You can go through I²C /TWI Basics tutorials to understand how I²C works.
Registers
TWBR ( TWI Bit Rate Register )
| TWBR | |||||||
|---|---|---|---|---|---|---|---|
| 7 | 6 | 5 | 4 | 3 | 2 | 1 | 0 |
| TWBR7 | TWBR6 | TWBR5 | TWBR4 | TWBR3 | TWBR2 | TWBR1 | TWBR0 |
Bits [7:0] – Bit Rate
It selects the division factor for the bit rate generator. The bit rate generator is basically a frequency divider. It generates the SCL clock frequency in the Master modes.
TWCR ( TWI Control Register )
It is used to control all TWI operations.
| TWCR | |||||||
|---|---|---|---|---|---|---|---|
| 7 | 6 | 5 | 4 | 3 | 2 | 1 | 0 |
| TWBR7 | TWBR6 | TWBR5 | TWBR4 | TWBR3 | TWBR2 | TWBR1 | TWBR0 |
• Bit 7 – TWINT: TWI Interrupt Flag This bit is set by hardware when the TWI has finished its current job and expects application software response. It is not automatically cleared by hardware when executing the interrupt routine. So, you must clear TWINT Flag by writing a logic one to it.

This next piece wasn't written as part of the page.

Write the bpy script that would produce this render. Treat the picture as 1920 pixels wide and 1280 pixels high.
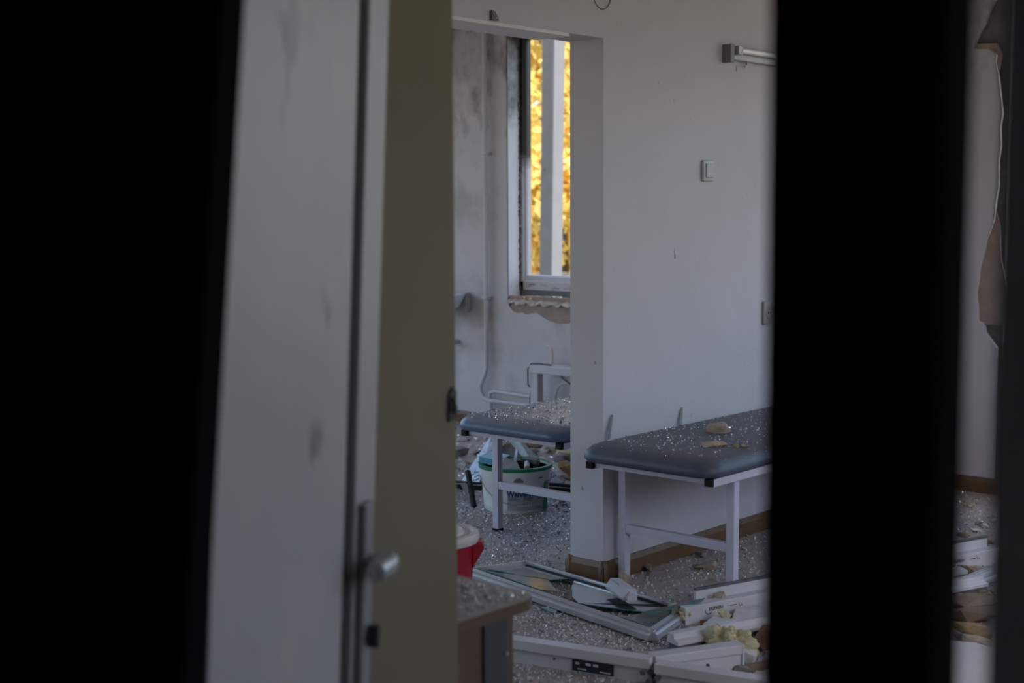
import bpy, bmesh, math, random
from mathutils import Vector, Matrix, noise
from math import radians, sin, cos, pi

for o in list(bpy.data.objects):
    bpy.data.objects.remove(o)
S = bpy.context.scene
COL = S.collection

# ------------------------------------------------------------------ camera
cam_d = bpy.data.cameras.new('camera')
cam = bpy.data.objects.new('camera', cam_d)
COL.objects.link(cam)
yaw, pitch, roll = radians(41.8), radians(5.4), radians(0.3)
fw = Vector((-sin(yaw) * cos(pitch), cos(yaw) * cos(pitch), -sin(pitch)))
r0 = Vector((cos(yaw), sin(yaw), 0))
u0 = r0.cross(fw)
rt = cos(roll) * r0 - sin(roll) * u0
up = sin(roll) * r0 + cos(roll) * u0
cam.matrix_world = Matrix(((rt.x, up.x, -fw.x, 0), (rt.y, up.y, -fw.y, 0), (rt.z, up.z, -fw.z, 1.5), (0, 0, 0, 1)))
cam_d.sensor_width = 36
cam_d.lens = 2550 / 1920 * 36
cam_d.clip_start = 0.02
cam_d.dof.use_dof = True
cam_d.dof.focus_distance = 5.7
cam_d.dof.aperture_fstop = 2.7
S.camera = cam

# ------------------------------------------------------------------ sky, sun, exposure
world = bpy.data.worlds.new('sky')
S.world = world
world.use_nodes = True
wn = world.node_tree
wn.nodes.clear()
wo = wn.nodes.new('ShaderNodeOutputWorld')
bg = wn.nodes.new('ShaderNodeBackground')
sky = wn.nodes.new('ShaderNodeTexSky')
sky.sky_type = 'NISHITA'
sky.sun_disc = False
sky.sun_elevation = radians(60)
sky.sun_rotation = radians(116)
sky.dust_density = 3.2
sky.air_density = 1.0
sky.ozone_density = 1.0
bg.inputs['Strength'].default_value = 0.4
wn.links.new(sky.outputs[0], bg.inputs[0])
wn.links.new(bg.outputs[0], wo.inputs[0])
sun_d = bpy.data.lights.new('sun', 'SUN')
sun_d.energy = 3.4
sun_d.angle = radians(0.6)
sun_d.color = (1.0, 0.93, 0.8)
sun = bpy.data.objects.new('sun', sun_d)
COL.objects.link(sun)
sun.rotation_euler = Vector((0.45, -0.22, 0.866)).to_track_quat('Z', 'Y').to_euler()
S.view_settings.view_transform = 'Standard'
S.view_settings.look = 'None'
S.view_settings.gamma = 1.0
S.view_settings.use_curve_mapping = False
S.view_settings.exposure = 0.6
S.cycles.use_denoising = True
S.cycles.max_bounces = 12
S.cycles.diffuse_bounces = 7
S.cycles.sample_clamp_indirect = 6.0
S.cycles.caustics_reflective = False
S.cycles.caustics_refractive = False

# ------------------------------------------------------------------ materials
MATS = {}


def nd(nt, t, **kw):
    n = nt.nodes.new(t)
    for k, v in kw.items():
        if k in n.inputs:
            n.inputs[k].default_value = v
        else:
            setattr(n, k, v)
    return n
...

Also note that clearing this flag starts the operation of the TWI. So before clearing this flag, all accesses to the other TWI registers must be complete .
• Bit 6 – TWEA: TWI Enable Acknowledge Bit
It controls the generation of the acknowledge pulse.
If the TWEA bit is written toone, the ACK pulse is generated on the TWI bus if the following conditions are met:
1. The device’s own slave address has been received.
2. A general call has been received, while the TWGCE bit in the TWAR is set.
3. A data byte has been received in Master Receiver or Slave Receiver mode.
You can virtually disconnect device from the Two-wire Serial Bus temporarily by writting zero to TWEA. And to resume address recognition write one to it.
• Bit 5 – TWSTA: TWI START Condition Bit To make the micro-controller master device on the Two wire Serial Bus, you must set this bit.
• Bit 4 – TWSTO: TWI STOP Condition Bit In Master mode, write the one TWSTO bit to generate a STOP condition. This bit is cleared automatically when the STOP condition is executed on the bus.
In slave mode, setting the TWSTO bit can be used to recover from an error condition.
• Bit 3 – TWWC: TWI Write Collision Flag The TWWC bit is set when attempting to write to the TWI Data Register – TWDR when TWINT is low. This flag is cleared by writing the TWDR Register when TWINT is high.
• Bit 2 – TWEN: TWI Enable Bit To start TWI interface write one to this bit.
• Bit 1 – Reserved Bit This bit is a reserved bit and will always read as zero.
• Bit 0 – TWIE: TWI Interrupt Enable When this bit is written to one, and the I-bit in SREG is set, the TWI interrupt request will be activated for as long as the TWINT Flag is high.